Integrazione ed egualitarismo—di Pietro Barabaschi
Riceviamo e volentieri pubblichiamo da Pietro Barabaschi.
Attenzione. L’integrazione non dev’essere “ugualitarismo”. Spesso si sostiene che due popoli che hanno una ”cultura” totalmente differente per poter convivere non possano fare altro che “integrarsi”. Ovvero che le convinzioni, le abitudini, gli usi degli uni e degli altri debbano in qualche modo incontrarsi a metà strada, pareggiarsi, per produrre così una specie di “ugualitarismo”.
In barba alle sirene del relativismo, l’auspicio che si può, si “deve” fare, è il seguente: non si tenda a costringere i più “colti”, quelli la cui storia è un tessuto più elaborato e complesso, a rinunciare alla propria superiorità (sì, superiorità), neanche col pretesto di non “offendere” i meno colti.

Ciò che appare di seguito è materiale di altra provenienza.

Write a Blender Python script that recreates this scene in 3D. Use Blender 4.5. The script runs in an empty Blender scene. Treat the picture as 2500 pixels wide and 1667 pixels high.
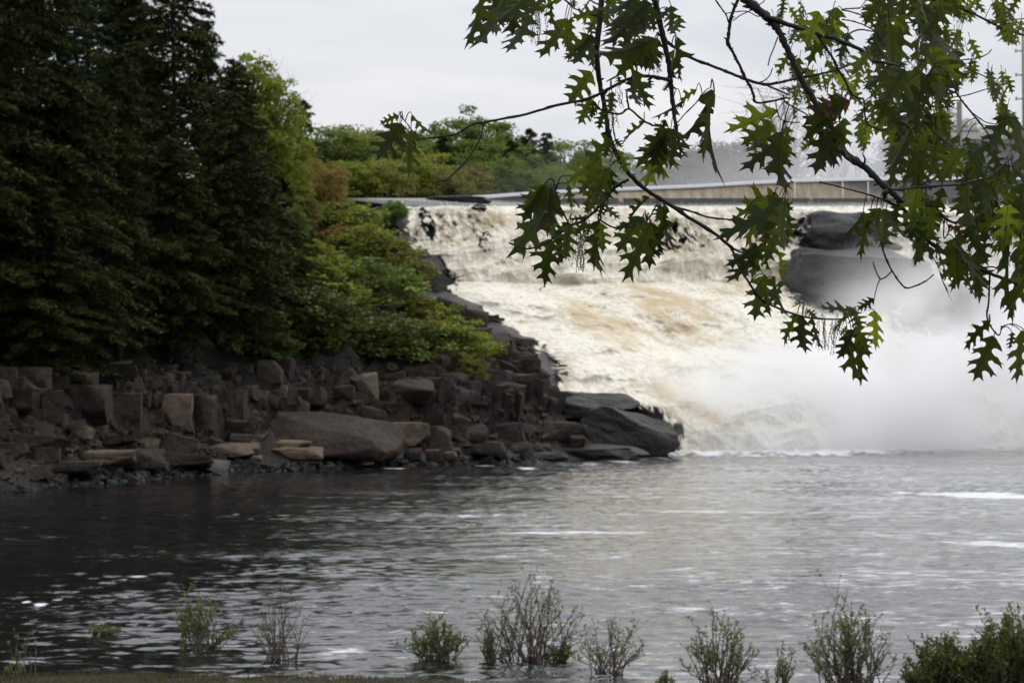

Le culture superiori sono divenute tali in millenni di storia: una storia, come diceva Indro Montanelli, scritta col sangue. La loro eredità in termini di diritto e di libertà, di stili di vita, di usi, va preservata gelosamente. E’ dopotutto grazie a uno di questi prodotti culturali – il capitalismo – che talune società sono divenute tanto attrattive, anche per chi proviene da culture diversissime.
Il relativismo è parente stretto di certo “veterosindacalismo”. Che, per dirla con una metafora per nulla relativista, invece di spingere i somari a diventare cavalli costringeva i cavalli a diventare somari.